• [Data section]
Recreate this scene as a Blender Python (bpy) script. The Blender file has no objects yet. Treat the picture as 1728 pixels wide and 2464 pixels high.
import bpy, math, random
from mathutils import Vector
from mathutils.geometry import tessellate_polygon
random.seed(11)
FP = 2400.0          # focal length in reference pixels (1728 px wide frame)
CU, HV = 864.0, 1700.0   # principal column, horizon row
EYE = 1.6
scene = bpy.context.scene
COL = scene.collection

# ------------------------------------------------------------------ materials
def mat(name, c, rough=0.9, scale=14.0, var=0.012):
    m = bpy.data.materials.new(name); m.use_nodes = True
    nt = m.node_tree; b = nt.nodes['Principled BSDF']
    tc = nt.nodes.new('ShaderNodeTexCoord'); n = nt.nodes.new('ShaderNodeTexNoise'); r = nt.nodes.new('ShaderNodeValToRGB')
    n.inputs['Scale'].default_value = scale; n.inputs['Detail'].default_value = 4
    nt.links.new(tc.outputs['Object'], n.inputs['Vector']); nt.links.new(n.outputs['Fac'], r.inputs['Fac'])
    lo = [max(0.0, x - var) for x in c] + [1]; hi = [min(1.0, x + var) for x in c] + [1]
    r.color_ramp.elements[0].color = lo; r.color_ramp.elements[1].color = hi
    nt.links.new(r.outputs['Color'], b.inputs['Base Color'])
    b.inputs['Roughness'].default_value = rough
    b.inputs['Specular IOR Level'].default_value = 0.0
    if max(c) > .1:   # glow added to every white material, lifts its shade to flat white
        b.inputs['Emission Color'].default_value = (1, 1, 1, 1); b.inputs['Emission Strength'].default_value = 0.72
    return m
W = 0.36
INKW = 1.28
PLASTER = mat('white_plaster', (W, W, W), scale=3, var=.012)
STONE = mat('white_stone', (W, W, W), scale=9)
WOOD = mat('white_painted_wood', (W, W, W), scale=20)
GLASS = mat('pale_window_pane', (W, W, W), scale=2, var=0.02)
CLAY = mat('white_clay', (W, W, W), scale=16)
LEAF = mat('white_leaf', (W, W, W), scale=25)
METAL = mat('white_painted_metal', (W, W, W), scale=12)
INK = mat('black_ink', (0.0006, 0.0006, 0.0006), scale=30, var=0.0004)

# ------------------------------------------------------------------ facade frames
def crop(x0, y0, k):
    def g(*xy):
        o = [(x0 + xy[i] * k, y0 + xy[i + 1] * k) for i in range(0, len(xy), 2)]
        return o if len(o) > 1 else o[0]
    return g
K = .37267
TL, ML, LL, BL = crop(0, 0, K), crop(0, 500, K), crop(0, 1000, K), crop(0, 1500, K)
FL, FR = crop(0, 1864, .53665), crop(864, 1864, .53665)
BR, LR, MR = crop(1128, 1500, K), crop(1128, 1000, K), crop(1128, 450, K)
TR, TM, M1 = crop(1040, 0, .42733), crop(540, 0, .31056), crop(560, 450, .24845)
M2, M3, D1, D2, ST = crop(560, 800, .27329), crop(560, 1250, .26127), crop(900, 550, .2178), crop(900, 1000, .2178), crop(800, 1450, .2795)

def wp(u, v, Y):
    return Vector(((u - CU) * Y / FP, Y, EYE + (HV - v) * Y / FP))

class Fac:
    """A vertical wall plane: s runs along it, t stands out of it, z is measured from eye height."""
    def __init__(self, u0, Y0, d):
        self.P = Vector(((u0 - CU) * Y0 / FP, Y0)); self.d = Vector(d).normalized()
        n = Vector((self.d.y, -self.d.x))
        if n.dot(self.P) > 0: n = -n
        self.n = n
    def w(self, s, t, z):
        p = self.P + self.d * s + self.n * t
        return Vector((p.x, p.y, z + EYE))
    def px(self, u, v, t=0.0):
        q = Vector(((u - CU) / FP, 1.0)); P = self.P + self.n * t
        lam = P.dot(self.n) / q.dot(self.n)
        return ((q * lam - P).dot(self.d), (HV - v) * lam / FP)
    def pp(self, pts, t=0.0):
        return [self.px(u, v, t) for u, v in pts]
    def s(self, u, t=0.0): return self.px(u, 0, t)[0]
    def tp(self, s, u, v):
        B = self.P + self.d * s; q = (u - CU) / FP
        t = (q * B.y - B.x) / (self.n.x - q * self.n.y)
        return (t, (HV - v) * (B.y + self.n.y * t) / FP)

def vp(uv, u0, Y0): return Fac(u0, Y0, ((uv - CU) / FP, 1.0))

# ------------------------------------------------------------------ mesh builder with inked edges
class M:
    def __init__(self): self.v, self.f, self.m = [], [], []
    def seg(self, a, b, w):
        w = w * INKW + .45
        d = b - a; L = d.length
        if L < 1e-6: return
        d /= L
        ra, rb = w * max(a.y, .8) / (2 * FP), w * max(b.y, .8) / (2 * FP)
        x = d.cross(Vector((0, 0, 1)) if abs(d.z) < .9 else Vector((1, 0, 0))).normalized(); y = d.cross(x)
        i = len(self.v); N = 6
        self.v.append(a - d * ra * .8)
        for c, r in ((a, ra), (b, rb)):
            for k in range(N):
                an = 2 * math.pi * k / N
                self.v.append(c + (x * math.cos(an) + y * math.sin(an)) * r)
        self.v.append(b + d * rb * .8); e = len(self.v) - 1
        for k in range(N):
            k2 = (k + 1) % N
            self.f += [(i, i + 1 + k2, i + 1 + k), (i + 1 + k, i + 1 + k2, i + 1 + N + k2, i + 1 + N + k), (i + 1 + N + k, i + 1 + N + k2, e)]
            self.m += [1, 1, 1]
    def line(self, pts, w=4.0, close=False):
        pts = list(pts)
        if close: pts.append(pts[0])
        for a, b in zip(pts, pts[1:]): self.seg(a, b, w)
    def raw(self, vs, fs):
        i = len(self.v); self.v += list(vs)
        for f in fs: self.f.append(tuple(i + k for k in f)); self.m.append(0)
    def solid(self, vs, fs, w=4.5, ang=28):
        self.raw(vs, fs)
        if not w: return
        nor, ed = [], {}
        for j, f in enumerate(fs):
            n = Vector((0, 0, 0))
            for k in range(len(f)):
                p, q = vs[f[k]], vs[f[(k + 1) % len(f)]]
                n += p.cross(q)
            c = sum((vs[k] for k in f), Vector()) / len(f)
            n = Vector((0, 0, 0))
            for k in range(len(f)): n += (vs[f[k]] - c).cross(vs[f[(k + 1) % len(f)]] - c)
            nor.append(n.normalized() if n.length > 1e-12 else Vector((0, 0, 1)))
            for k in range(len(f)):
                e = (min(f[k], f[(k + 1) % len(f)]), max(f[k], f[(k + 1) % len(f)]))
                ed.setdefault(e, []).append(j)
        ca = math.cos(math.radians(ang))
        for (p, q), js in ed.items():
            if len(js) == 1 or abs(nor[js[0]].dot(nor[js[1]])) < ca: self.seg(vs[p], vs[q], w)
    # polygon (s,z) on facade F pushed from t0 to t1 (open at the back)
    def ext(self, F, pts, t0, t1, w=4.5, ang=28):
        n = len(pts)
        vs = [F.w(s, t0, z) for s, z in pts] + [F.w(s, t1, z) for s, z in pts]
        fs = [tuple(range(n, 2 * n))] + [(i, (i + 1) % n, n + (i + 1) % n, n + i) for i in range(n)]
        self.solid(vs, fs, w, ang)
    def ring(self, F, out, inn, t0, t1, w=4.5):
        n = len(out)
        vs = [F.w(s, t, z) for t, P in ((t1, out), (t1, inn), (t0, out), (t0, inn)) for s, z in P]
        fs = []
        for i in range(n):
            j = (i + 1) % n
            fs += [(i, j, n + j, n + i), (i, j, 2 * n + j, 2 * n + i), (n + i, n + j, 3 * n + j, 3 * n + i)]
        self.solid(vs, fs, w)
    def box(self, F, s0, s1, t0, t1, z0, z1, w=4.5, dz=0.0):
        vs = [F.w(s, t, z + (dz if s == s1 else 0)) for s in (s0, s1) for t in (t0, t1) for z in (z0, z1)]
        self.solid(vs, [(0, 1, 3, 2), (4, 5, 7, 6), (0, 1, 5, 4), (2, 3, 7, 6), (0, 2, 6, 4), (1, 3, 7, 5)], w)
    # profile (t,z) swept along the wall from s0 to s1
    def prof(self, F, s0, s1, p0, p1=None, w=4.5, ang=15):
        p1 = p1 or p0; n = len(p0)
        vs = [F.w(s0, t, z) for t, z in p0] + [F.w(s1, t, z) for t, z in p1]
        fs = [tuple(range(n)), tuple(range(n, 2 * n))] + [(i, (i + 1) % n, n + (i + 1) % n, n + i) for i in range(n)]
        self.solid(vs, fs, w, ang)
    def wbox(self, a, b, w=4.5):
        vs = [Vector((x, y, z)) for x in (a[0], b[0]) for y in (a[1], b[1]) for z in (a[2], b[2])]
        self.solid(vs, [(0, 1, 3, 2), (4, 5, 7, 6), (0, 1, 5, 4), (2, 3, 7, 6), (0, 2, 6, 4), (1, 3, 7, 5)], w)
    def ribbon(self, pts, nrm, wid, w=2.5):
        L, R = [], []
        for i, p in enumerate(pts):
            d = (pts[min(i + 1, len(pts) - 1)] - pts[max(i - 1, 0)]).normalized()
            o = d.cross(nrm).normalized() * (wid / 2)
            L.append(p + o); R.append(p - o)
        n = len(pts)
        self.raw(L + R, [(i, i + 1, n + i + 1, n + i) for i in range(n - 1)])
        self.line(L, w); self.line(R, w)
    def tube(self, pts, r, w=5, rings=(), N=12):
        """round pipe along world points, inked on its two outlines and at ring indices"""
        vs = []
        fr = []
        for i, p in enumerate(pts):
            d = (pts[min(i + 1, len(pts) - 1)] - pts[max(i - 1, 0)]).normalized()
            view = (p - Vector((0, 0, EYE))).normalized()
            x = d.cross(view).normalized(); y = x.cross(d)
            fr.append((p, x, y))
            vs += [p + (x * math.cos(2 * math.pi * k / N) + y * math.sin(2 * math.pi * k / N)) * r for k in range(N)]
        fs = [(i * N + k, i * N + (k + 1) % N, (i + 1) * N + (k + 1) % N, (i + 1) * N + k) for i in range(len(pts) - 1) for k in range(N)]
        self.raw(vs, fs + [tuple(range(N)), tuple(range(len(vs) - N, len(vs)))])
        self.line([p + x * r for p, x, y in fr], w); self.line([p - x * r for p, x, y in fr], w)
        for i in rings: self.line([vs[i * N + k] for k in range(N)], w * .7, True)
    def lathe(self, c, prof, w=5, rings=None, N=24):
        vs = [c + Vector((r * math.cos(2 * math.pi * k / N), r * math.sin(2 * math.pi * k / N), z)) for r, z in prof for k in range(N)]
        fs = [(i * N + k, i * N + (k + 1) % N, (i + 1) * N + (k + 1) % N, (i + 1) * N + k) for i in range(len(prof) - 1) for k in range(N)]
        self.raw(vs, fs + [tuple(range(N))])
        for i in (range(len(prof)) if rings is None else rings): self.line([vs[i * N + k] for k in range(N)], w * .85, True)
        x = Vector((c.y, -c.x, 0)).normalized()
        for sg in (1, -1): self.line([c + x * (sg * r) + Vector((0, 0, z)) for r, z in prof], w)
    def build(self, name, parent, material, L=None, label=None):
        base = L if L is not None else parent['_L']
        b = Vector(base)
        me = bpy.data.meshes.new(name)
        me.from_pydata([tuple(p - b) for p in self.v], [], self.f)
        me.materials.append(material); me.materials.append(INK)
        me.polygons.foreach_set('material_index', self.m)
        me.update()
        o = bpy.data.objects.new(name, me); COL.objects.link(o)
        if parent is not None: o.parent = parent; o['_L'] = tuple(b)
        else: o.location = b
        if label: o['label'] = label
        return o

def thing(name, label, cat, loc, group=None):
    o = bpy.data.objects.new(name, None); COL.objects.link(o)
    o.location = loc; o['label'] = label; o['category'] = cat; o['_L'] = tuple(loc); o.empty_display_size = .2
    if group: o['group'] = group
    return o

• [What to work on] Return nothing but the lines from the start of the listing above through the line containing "COL = scene.collection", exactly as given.

• [Solution]
Recreate this scene as a Blender Python (bpy) script. The Blender file has no objects yet. Treat the picture as 1728 pixels wide and 2464 pixels high.
import bpy, math, random
from mathutils import Vector
from mathutils.geometry import tessellate_polygon
random.seed(11)
FP = 2400.0          # focal length in reference pixels (1728 px wide frame)
CU, HV = 864.0, 1700.0   # principal column, horizon row
EYE = 1.6
scene = bpy.context.scene
COL = scene.collection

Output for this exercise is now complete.